Start of GIVEN RECORDS
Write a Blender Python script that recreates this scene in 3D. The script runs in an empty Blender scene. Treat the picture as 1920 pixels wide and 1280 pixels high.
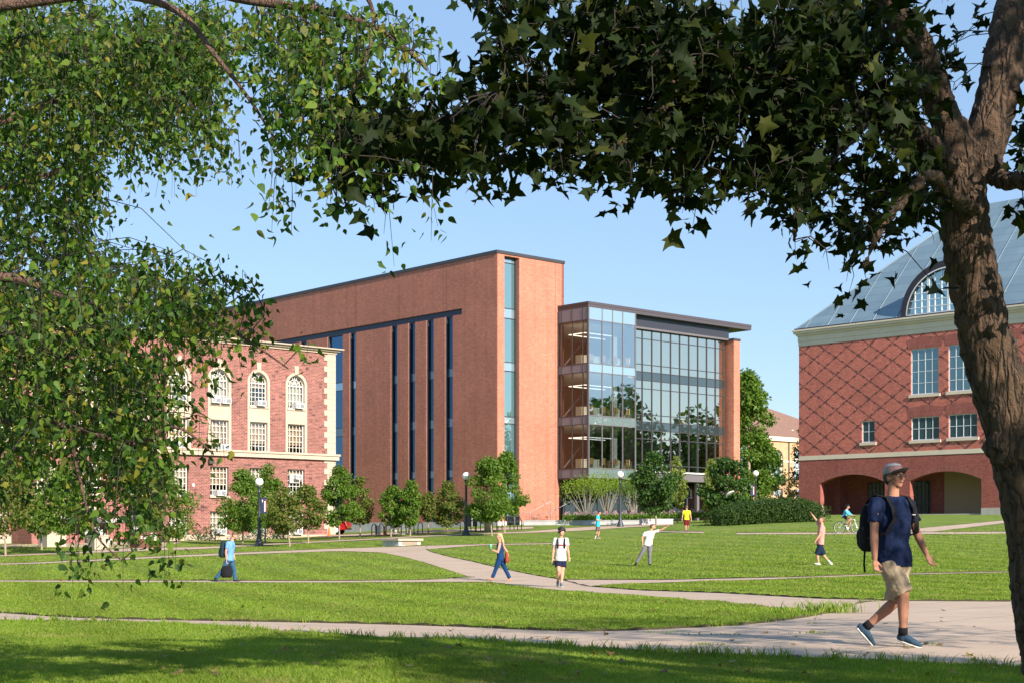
import bpy, bmesh, math, random
import numpy as np
from mathutils import Vector, Matrix, noise
from mathutils.geometry import tessellate_polygon
rad = math.radians
SC = bpy.context.scene
COL = SC.collection
F, CX, HY, CZ = 2800.0, 960.0, 1003.0, 1.6      # focal length in photo pixels, centre, horizon row, eye height
def P(px, py, d): return Vector(((px-CX)*d/F, d, CZ-(py-HY)*d/F))

# ------------------------------------------------------------------ materials
def new_mat(name):
    m = bpy.data.materials.new(name); m.use_nodes = True
    nt = m.node_tree; nt.nodes.clear()
    o = nt.nodes.new('ShaderNodeOutputMaterial'); return m, nt, o
class N:
    """tiny node helper"""
    def __init__(s, nt): s.nt = nt
    def new(s, t, **k):
        n = s.nt.nodes.new(t)
        for a, b in k.items(): setattr(n, a, b)
        return n
    def link(s, a, b): s.nt.links.new(a, b)
    def math(s, op, a, b=None, clamp=False):
        n = s.new('ShaderNodeMath', operation=op, use_clamp=clamp)
        for i, q in enumerate((a, b)):
            if q is None: continue
            if isinstance(q, (int, float)): n.inputs[i].default_value = q
            else: s.link(q, n.inputs[i])
        return n.outputs[0]
    def mix(s, fac, a, b, mode='MIX'):
        n = s.new('ShaderNodeMix', data_type='RGBA', blend_type=mode)
        for i, q in ((0, fac), (6, a), (7, b)):
            if isinstance(q, (int, float)): n.inputs[i].default_value = q
            elif isinstance(q, (tuple, list)): n.inputs[i].default_value = (*q[:3], 1)
            else: s.link(q, n.inputs[i])
        return n.outputs[2]
    def noise(s, vec, scale, detail=3, rough=.5, dim='3D'):
        n = s.new('ShaderNodeTexNoise', noise_dimensions=dim)
        n.inputs['Scale'].default_value = scale; n.inputs['Detail'].default_value = detail
        n.inputs['Roughness'].default_value = rough
        if vec is not None: s.link(vec, n.inputs['Vector'])
        return n.outputs['Fac']
    def ramp(s, fac, stops):
        n = s.new('ShaderNodeValToRGB'); e = n.color_ramp.elements
        while len(e) < len(stops): e.new(.5)
        for i, (p, c) in enumerate(stops):
            e[i].position = p; e[i].color = (*c, 1) if len(c) == 3 else c
        s.link(fac, n.inputs[0]); return n.outputs[0]
    def mapr(s, v, a, b, c, d):
        n = s.new('ShaderNodeMapRange')
        for i, q in enumerate((a, b, c, d)): n.inputs[i+1].default_value = q
        s.link(v, n.inputs[0]); return n.outputs[0]
    def bump(s, h, strength=.3, dist=.02):
        n = s.new('ShaderNodeBump'); n.inputs['Strength'].default_value = strength
        n.inputs['Distance'].default_value = dist; s.link(h, n.inputs['Height']); return n.outputs[0]
def principled(name, col, rough=.6, metal=0., var=.0, vscale=4., bump=0., bscale=40., spec=.5, coat=0.):
    m, nt, o = new_mat(name); n = N(nt)
    b = n.new('ShaderNodeBsdfPrincipled'); n.link(b.outputs[0], o.inputs[0])
    b.inputs['Base Color'].default_value = (*col, 1); b.inputs['Roughness'].default_value = rough
    b.inputs['Metallic'].default_value = metal; b.inputs['Specular IOR Level'].default_value = spec
    b.inputs['Coat Weight'].default_value = coat
    tc = n.new('ShaderNodeTexCoord').outputs['Object']
    if var > 0:
        f = n.noise(tc, vscale, 4, .6)
        k = n.mapr(f, .25, .75, 1-var, 1+var)
        c = n.mix(1., col, (1, 1, 1), 'MULTIPLY')
        mm = n.new('ShaderNodeVectorMath', operation='SCALE'); n.link(c, mm.inputs[0]); n.link(k, mm.inputs[3])
        n.link(mm.outputs[0], b.inputs['Base Color'])
    if bump > 0:
        n.link(n.bump(n.noise(tc, bscale, 4, .6), bump), b.inputs['Normal'])
    return m
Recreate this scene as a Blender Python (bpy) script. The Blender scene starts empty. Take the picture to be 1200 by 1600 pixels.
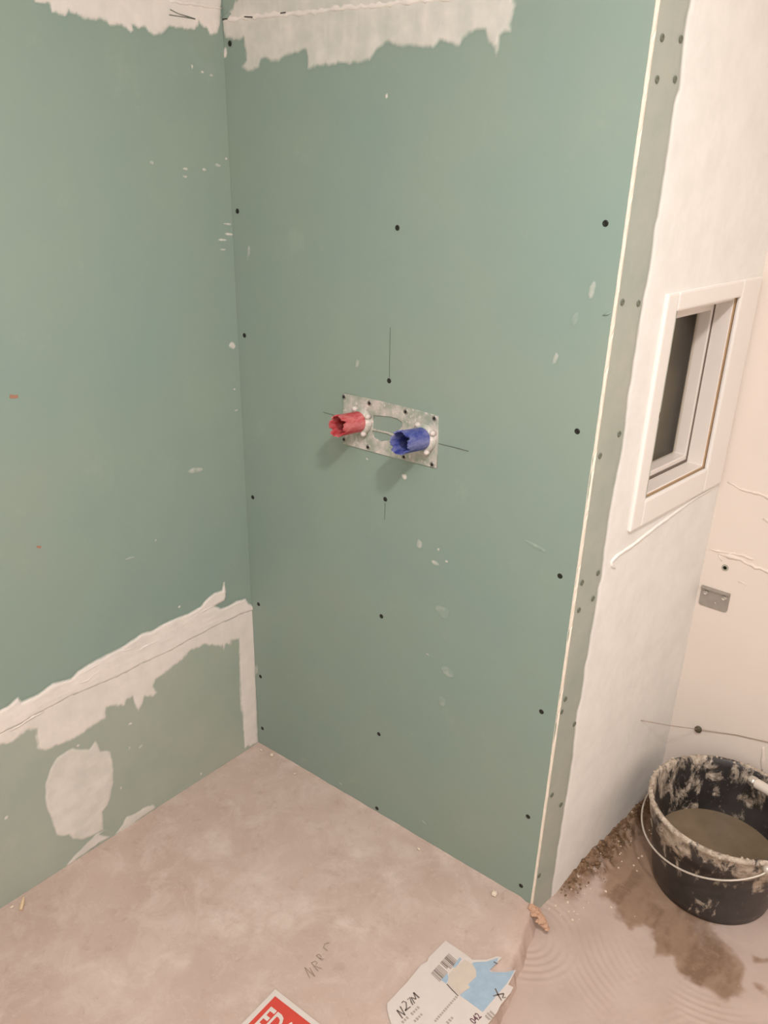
import bpy, bmesh, math, random
import numpy as np
from mathutils import Matrix, Vector

S = bpy.context.scene
COL = S.collection

# ------------------------------------------------------------------ camera
cam_d = bpy.data.cameras.new('camera')
cam = bpy.data.objects.new('camera', cam_d)
COL.objects.link(cam)
r_, u_, f_ = (0.78534, 0.61829, 0.03111), (-0.26574, 0.29129, 0.91898), (-0.55913, 0.72998, -0.39306)
cam.matrix_world = Matrix(((r_[0], u_[0], -f_[0], 0), (r_[1], u_[1], -f_[1], 0), (r_[2], u_[2], -f_[2], 0), (0, 0, 0, 1)))
cam.location = (1.5038, -1.4007, 1.6088)
cam_d.sensor_fit = 'VERTICAL'
cam_d.sensor_height = 36
cam_d.lens = 30.137
cam_d.clip_start = 0.02
S.camera = cam

# ------------------------------------------------------------------ light, exposure
world = bpy.data.worlds.new('night')
S.world = world
world.use_nodes = True
world.node_tree.nodes['Background'].inputs[0].default_value = (0.30, 0.26, 0.20, 1)
world.node_tree.nodes['Background'].inputs[1].default_value = 0.10

def area(name, loc, size, power, color, rot=(0, 0, 0)):
    d = bpy.data.lights.new(name, 'AREA')
    d.shape = 'DISK'; d.size = size; d.energy = power; d.color = color
    o = bpy.data.objects.new(name, d); COL.objects.link(o)
    o.location = loc; o.rotation_euler = rot
    return o
WARM = (1.0, 0.972, 0.958)
area('ceiling_lamp', (1.62, -1.02, 2.44), 0.17, 30.0, WARM)
area('ceiling_fill', (1.3, -1.5, 2.46), 1.3, 23.0, WARM)  # broad fill light added for even ambient brightness, not a real fitting

S.view_settings.view_transform = 'Standard'
S.view_settings.look = 'None'
S.view_settings.gamma = 1.0
S.view_settings.use_curve_mapping = False
S.view_settings.exposure = -0.06

# ------------------------------------------------------------------ helpers
random.seed(4)
def hsh(ix, iy, seed):
    v = np.sin(ix * 127.1 + iy * 311.7 + seed * 74.7) * 43758.5453
    return v - np.floor(v)
def vnoise(x, y, seed=0):
    ix, iy = np.floor(x), np.floor(y); fx, fy = x - ix, y - iy
    fx = fx * fx * (3 - 2 * fx); fy = fy * fy * (3 - 2 * fy)
    a = hsh(ix, iy, seed) * (1 - fx) + hsh(ix + 1, iy, seed) * fx
    b = hsh(ix, iy + 1, seed) * (1 - fx) + hsh(ix + 1, iy + 1, seed) * fx
    return a * (1 - fy) + b * fy
def fbm(x, y, seed=0, oct=4):
    s = 0; a = 0.5
    for i in range(oct):
        s = s + a * vnoise(x * 2 ** i, y * 2 ** i, seed + i * 13); a *= 0.5
    return s / (1 - 0.5 ** oct)
def smooth(a, b, x):
    t = np.clip((x - a) / (b - a), 0, 1)
    return t * t * (3 - 2 * t)
def poly_sd(px, py, poly):
    """signed distance to a polygon, negative inside"""
    P = np.array(poly, float); d = np.full(px.shape, 1e9); ins = np.zeros(px.shape, bool)
    for i in range(len(P)):
        a = P[i]; b = P[(i + 1) % len(P)]; e = b - a
        t = np.clip(((px - a[0]) * e[0] + (py - a[1]) * e[1]) / max(e @ e, 1e-12), 0, 1)
        d = np.minimum(d, np.hypot(px - a[0] - t * e[0], py - a[1] - t * e[1]))
        c = (a[1] > py) != (b[1] > py)
        with np.errstate(divide='ignore', invalid='ignore'):
            xx = a[0] + (py - a[1]) * e[0] / (e[1] if abs(e[1]) > 1e-12 else 1e-12)
        ins ^= c & (px < xx)
    return np.where(ins, -d, d)

# ---- nodes
def srgb(r, g, b):
    f = lambda c: (c / 255 / 12.92) if c / 255 <= 0.04045 else ((c / 255 + 0.055) / 1.055) ** 2.4
    return (f(r), f(g), f(b), 1)
class NT:
    def __init__(self, name):
        self.m = bpy.data.materials.new(name); self.m.use_nodes = True
        self.t = self.m.node_tree; self.b = self.t.nodes['Principled BSDF']
        self.tc = self.t.nodes.new('ShaderNodeTexCoord')
    def n(self, typ, **kw):
        o = self.t.nodes.new(typ)
        for k, v in kw.items():
            if hasattr(o, k): setattr(o, k, v)
        return o
    def link(self, a, b): self.t.links.new(a, b)
    def noise(self, scale, detail=4, rough=0.55, stretch=None, dist=0.0):
        o = self.n('ShaderNodeTexNoise')
        o.inputs['Scale'].default_value = scale; o.inputs['Detail'].default_value = detail
        o.inputs['Roughness'].default_value = rough; o.inputs['Distortion'].default_value = dist
        src = self.tc.outputs['Object']
        if stretch:
            mp = self.n('ShaderNodeMapping'); mp.inputs['Scale'].default_value = stretch
            self.link(src, mp.inputs[0]); src = mp.outputs[0]
        self.link(src, o.inputs['Vector'])
        return o.outputs['Fac']
    def ramp(self, fac, a, b, ca=0.0, cb=1.0):
        o = self.n('ShaderNodeMapRange'); o.inputs[1].default_value = a; o.inputs[2].default_value = b
        o.inputs[3].default_value = ca; o.inputs[4].default_value = cb; o.clamp = True
        self.link(fac, o.inputs[0]); return o.outputs[0]
    def mix(self, fac, a, b):
        o = self.n('ShaderNodeMix'); o.data_type = 'RGBA'
        for sock, v in ((o.inputs['Factor'], fac), (o.inputs[6], a), (o.inputs[7], b)):
            if hasattr(v, 'is_linked') or hasattr(v, 'links'): self.link(v, sock)
            else: sock.default_value = v
        return o.outputs[2]
    def math(self, op, a, b):
        o = self.n('ShaderNodeMath'); o.operation = op
        for sock, v in ((o.inputs[0], a), (o.inputs[1], b)):
            if hasattr(v, 'links'): self.link(v, sock)
            else: sock.default_value = v
        return o.outputs[0]
    def attr(self, name):
        o = self.n('ShaderNodeAttribute'); o.attribute_name = name; return o.outputs['Fac']
    def bump(self, h, strength=0.2, dist=0.002):
        o = self.n('ShaderNodeBump'); o.inputs['Strength'].default_value = strength; o.inputs['Distance'].default_value = dist
        self.link(h, o.inputs['Height']); self.link(o.outputs[0], self.b.inputs['Normal'])
    def out(self, col, rough=0.6, spec=0.4, metal=0.0):
        for sock, v in ((self.b.inputs['Base Color'], col), (self.b.inputs['Roughness'], rough)):
            if hasattr(v, 'links'): self.link(v, sock)
            else: sock.default_value = v
        self.b.inputs['Specular IOR Level'].default_value = spec
        self.b.inputs['Metallic'].default_value = metal
        return self.m

GREEN = srgb(133, 152, 143); GREEN2 = srgb(143, 155, 142)
def board_nodes(k):
    n1 = k.ramp(k.noise(2.2, 5, 0.6), 0.3, 0.7)
    c = k.mix(n1, GREEN, GREEN2)
    chalk = k.ramp(k.noise(9, 6, 0.7), 0.60, 0.80, 0, 0.22)
    return k.mix(chalk, c, srgb(184, 182, 174))
def dust(k, c): return k.mix(k.ramp(k.noise(5, 5, 0.65), 0.25, 0.8, 0.22, 0.48), c, srgb(194, 189, 173))
def m_board():
    k = NT('green_plasterboard'); c = board_nodes(k)
    k.bump(k.noise(60, 3, 0.5), 0.05, 0.001)
    return k.out(c, 0.55, 0.35)
def m_dusty():
    k = NT('dusty_green_plasterboard'); c = board_nodes(k)
    c = dust(k, c)
    return k.out(c, 0.65, 0.3)
def strip_dust(k, c): return k.mix(k.ramp(k.noise(8, 5, 0.65), 0.3, 0.75, 0.25, 0.55), c, srgb(208, 199, 186))
def m_strip():
    k = NT('pale_green_board_strip'); c = board_nodes(k)
    c = strip_dust(k, c)
    return k.out(c, 0.6, 0.35)
def m_filler(name, white, lo=1.0, ground=lambda k, c: c):
    k = NT(name); g = ground(k, board_nodes(k)); cv = k.attr('cover')
    st = k.ramp(k.noise(22, 5, 0.6), 0.3, 0.7, -0.10 * lo, 0.12 * lo)
    f = k.math('ADD', cv, k.math('MULTIPLY', st, k.ramp(cv, 0.02, 0.3)))
    w = k.mix(k.ramp(k.noise(14, 4, 0.6), 0.35, 0.7), white, tuple(c * 0.93 for c in white[:3]) + (1,))
    o = k.n('ShaderNodeClamp'); k.link(f, o.inputs[0])
    k.bump(k.noise(90, 4, 0.6), 0.12, 0.001)
    return k.out(k.mix(o.outputs[0], g, w), 0.75, 0.25)
def m_plain(name, col, rough=0.5, spec=0.4, metal=0.0, var=0.08, scale=20, bump=0.0):
    k = NT(name)
    d = tuple(c * (1 - var) for c in col[:3]) + (1,)
    c = k.mix(k.ramp(k.noise(scale, 4, 0.6), 0.3, 0.7), col, d)
    if bump: k.bump(k.noise(scale * 3, 4, 0.6), bump, 0.002)
    return k.out(c, rough, spec, metal)

FILLW = srgb(230, 219, 211)
M = {}
M['board'] = m_board(); M['dusty'] = m_dusty(); M['strip'] = m_strip()
M['filler'] = m_filler('joint_filler', FILLW)
M['white'] = m_plain('white_wall_paint', srgb(238, 233, 227), 0.55, 0.35, var=0.02, scale=6, bump=0.03)
M['cream'] = m_plain('cream_wall', srgb(226, 213, 202), 0.6, 0.3, var=0.03, scale=5, bump=0.04)  # one even tone, darker and warmer than the white walls
M['skim'] = m_filler('white_skim', srgb(240, 236, 230), 0.0, strip_dust)
M['fillerd'] = m_filler('joint_filler_on_dusty_board', FILLW, 1.0, dust)
M['trim'] = m_plain('white_gloss_paint', srgb(238, 231, 225), 0.4, 0.45, var=0.02, scale=8)
M['frame'] = m_plain('window_frame_white', srgb(232, 222, 214), 0.35, 0.45, var=0.03, scale=10)
M['seal'] = m_plain('brown_caulk', srgb(190, 158, 122), 0.6, 0.3, var=0.2, scale=40)
M['gasket'] = m_plain('grey_gasket', srgb(120, 106, 96), 0.6, 0.3)
M['gypsum'] = m_plain('cut_gypsum', srgb(238, 226, 210), 0.85, 0.2, var=0.08, scale=60, bump=0.5)
M['screw'] = m_plain('black_phosphate_screw', srgb(34, 34, 28), 0.5, 0.4, var=0.3, scale=300)
M['screwgrey'] = m_plain('dusty_grey_screw', srgb(112, 116, 100), 0.6, 0.3, var=0.2, scale=300)
M['pencil'] = m_plain('pencil_graphite', srgb(104, 110, 100), 0.6, 0.3, var=0.2, scale=80)
M['floorpencil'] = m_plain('faded_floor_pencil', srgb(160, 138, 124), 0.7, 0.2, var=0.2, scale=80)
M['steel'] = m_plain('galvanised_steel', srgb(176, 170, 162), 0.45, 0.5, 0.6, var=0.15, scale=60)
M['brightsteel'] = m_plain('bright_steel', srgb(215, 212, 205), 0.25, 0.5, 0.9, var=0.1, scale=60)
M['anchor'] = m_plain('grey_wall_plug', srgb(168, 164, 150), 0.6, 0.3)
M['dark'] = m_plain('dark_hole', srgb(24, 22, 18), 0.8, 0.2)
M['core'] = m_plain('grey_stud_core', srgb(120, 112, 100), 0.9, 0.1)
M['wire'] = m_plain('thin_grey_wire', srgb(172, 148, 130), 0.4, 0.5, 0.4)

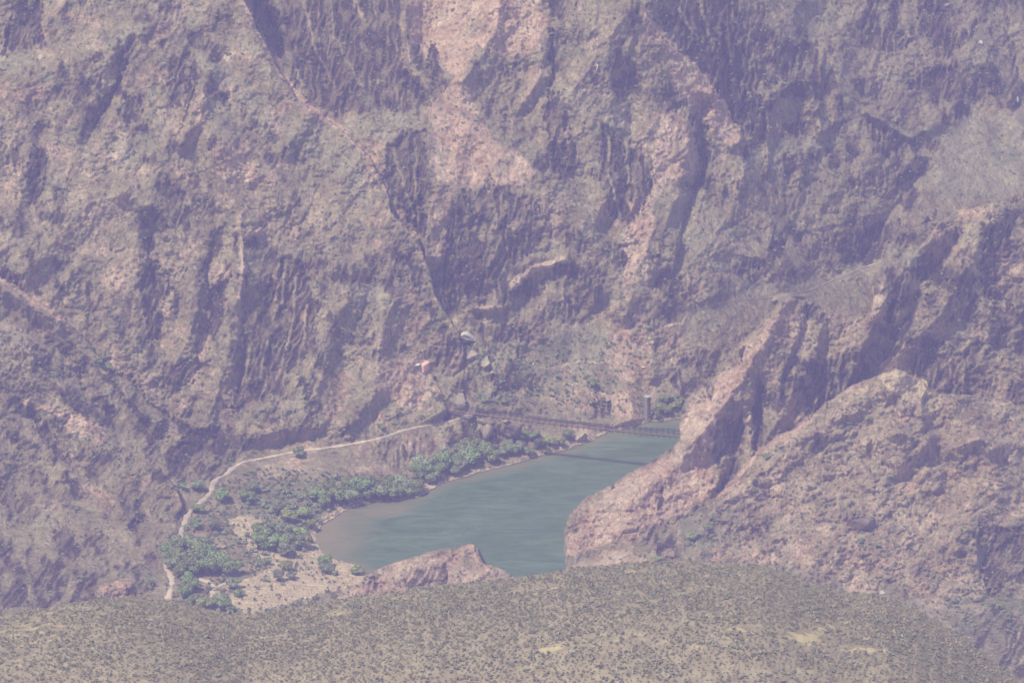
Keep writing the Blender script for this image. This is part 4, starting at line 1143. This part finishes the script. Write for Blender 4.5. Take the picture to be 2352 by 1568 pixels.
singles = [
 (455,1176,16,'green','deep green bush leaning over the trail gap above a second bush'),
 (450,1212,16,'green','deep green bush just right of the straight stretch of trail'),
 (492,1220,18,'grey','two-lobed grey-green bush standing right of the bush by the trail'),
 (516,1150,22,'green','wide green bush touching the right edge of the trail bend'),
 (566,1150,20,'green','round green bush right of the wide bush at the trail bend'),
 (584,1130,17,'grey','grey-green bush above the round green bush on the flat'),
 (455,1128,18,'grey','grey-green bush left of the trail bend under the hill'),
 (658,1136,12,'green','dark little bush alone in the middle of the stony flat'),
 (690,1050,17,'grey','grey bush at the lower edge of the upper trail'),
 (876,985,11,'green','small bush on the slope just above the upper trail'),
 (730,1150,24,'green','leafy bush at the left end of the riverside thicket'),
 (700,1190,20,'lime','yellow-green bush on the flat above the sandy beach'),
 (665,1200,20,'lime','pale yellow-green bush left of the bush above the beach'),
 (716,1215,16,'lime','bright bush right against the top of the sandy beach'),
 (640,1184,18,'dull','dull olive bush farther back on the stony flat'),
 (745,1300,20,'green','dark green bush at the water below the kayak'),
 (752,1316,17,'grey','lighter bush in front of the dark one below the kayak'),
 (612,1296,13,'green','small green bush on straw coloured ground below the round clump'),
 (658,1308,16,'lime','olive bush right of the small green bush on straw ground'),
 (640,1332,17,'dull','low dull bush on the yellow sand near the knoll'),
 (672,1330,13,'dull','small dull bush nearest the left foot of the knoll'),
 (540,1352,17,'grey','grey-green bush right of the sandy fork in the path'),
 (552,1368,14,'green','green bush just below the grey-green one by the fork'),
 (475,1398,20,'lime','bright bush on the mesa brow, left of another bright bush'),
 (508,1400,22,'green','wide green bush at the mesa brow below the sandy fork'),
 (530,1406,12,'dull','olive bush right of the wide bush at the mesa brow'),
 (822,1318,16,'lime','bright green bush between the water and the knoll tip'),
 (365,1388,13,'green','dark bush left of the lowest stretch of the trail'),
 (345,1340,9,'grey','small grey bush left of the trail near the pink rock'),
 (415,1120,12,'green','bush at the foot of the hill above the trail gap'),
 (1358,890,15,'green','single dark green tree on the pink slope above the bridge'),
 (1358,928,10,'grey','small bush directly below the single dark tree above the bridge'),
 (1112,925,13,'grey','grey bush on the pale slope above the left part of the bridge'),
 (1155,928,13,'green','green bush in the cleft above the left part of the bridge'),
 (1152,880,8,'grey','small bush on the terrace right of the twin boulders'),
 (1280,868,9,'grey','small bush left of the orange terraces above the bridge'),
 (1495,758,11,'green','dark bush beside the white granite slab'),
 (228,835,14,'green','dark green bush deep in the ravine between hill and mountain'),
 (245,850,12,'green','green bush just below the one deep in the ravine'),
 (1995,965,9,'lime','bright green bush high on the pink topped ridge'),
 (1508,1290,12,'lime','yellow-green bush on the saddle right of the big river rock'),
 (1760,1055,12,'grey','bush on the crest of the front ridge at its left end'),
 (2045,1098,11,'grey','bush right below the brown rounded cliff'),
 (1980,1245,10,'green','green bush under the dark rock on the right slope'),
 (2015,1258,9,'grey','little bush right of the green bush under the dark rock'),
 (2300,1400,12,'green','green bush in the dark corner at the far right'),
 (2190,1385,10,'green','green bush on the orange slope left of the dark corner'),
 (1625,1215,13,'green','bush on the saddle behind the mesa brow'),
 (1590,1240,12,'lime','yellowish bush on the saddle nearest the mesa brow')]
for X, Y, r, k, lb in singles:
    if r >= 15: plant(X, Y, r, k, lb, 'bush', None, True, .9)
    else: plant(X, Y, r, k, lb, 'bush', None, False, .9)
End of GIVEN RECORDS
◆ TASK TO COMPLETE ◆
Using the data above, copy each line that contains "high".

◆ WRITTEN ANSWER ◆
Write a Blender Python script that recreates this scene in 3D. The script runs in an empty Blender scene. Treat the picture as 1920 pixels wide and 1280 pixels high.
 (1995,965,9,'lime','bright green bush high on the pink topped ridge'),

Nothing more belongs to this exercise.